Acredito que o estudo do Holocausto desde essa perspectiva mostra
que em toda situação de perseguição, os violentos
necessitam dos indiferentes. De preferência, muitos indiferentes.
Assim, ao final não terão oposição alguma.
Por isso, é um grupo útil politicamente. Posso sustentar,
portanto, que eles têm uma responsabilidade no desenvolvimento dos
acontecimentos, mesmo não desejada.
A senhora vive hoje no País Basco, onde se vive atualmente
situação de perseguição por parte o ETA. Como
fica a questão dos indiferentes?
Lá a situação é delicada. Aqueles que
não são nacionalistas são perseguidos pelo terrorismo
do ETA e seus cúmplices, que são muitos. Essa situação
real e dramática não teve até agora ajuda internacional
suficiente. Ainda assim há muita gente que prefere não se
envolver, porque assim acreditam que ficam à margem do problema
e não vão ser incomodados.
Mas há uma certa resistência, constantemente se vê
manifestações e protestos...
Ainda é pouco, há muita gente indiferente no País
Basco, sim. E essas pessoas que não se colocam ao lado dos perseguidos
favorecem a perseguição. Pelo menos não incomodam
e isso é um favor para os assassinos e seus cúmplices.
Nas questões sociais latentes de hoje, também tem culpa
quem se omite por estar bem?
São situações diferentes. Falo no livro é
da ausência de ajuda e colaboração entre amigos e
vizinhos, por exemplo, gente com laços afetivos e culturais até
então. Os problemas sociais, mesmo em países distante, é
outra situação, mas acredito que devamos tomar parte sim.

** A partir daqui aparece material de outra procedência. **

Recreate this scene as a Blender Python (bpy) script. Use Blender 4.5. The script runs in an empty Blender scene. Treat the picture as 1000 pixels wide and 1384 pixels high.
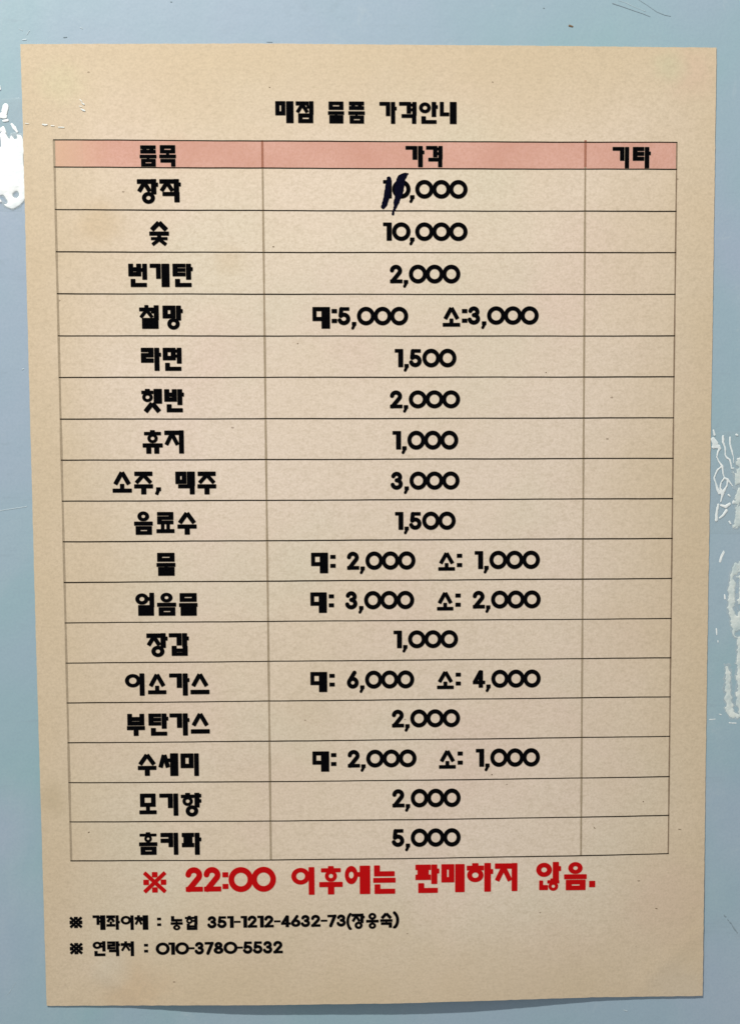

A passividade e indiferença hoje são grandes. O caminho
está na conscientização dessas pessoas?
Sim. Há situações de tanta injustiça em que
se deve fazer algo a qualquer preço, mesmo não estando diretamente
atingido. Hoje existe mais consciência do que nunca sobre os problemas
graves do ser humano, tanto gerais como particulares. Mas nunca estivemos
tão dominados pelos interesses econômicos coorporativos.
A globalização está resultando num estreitamento
das possibilidades de desenvolvimento econômico dos países
menos favorecidos e do progresso humano em geral.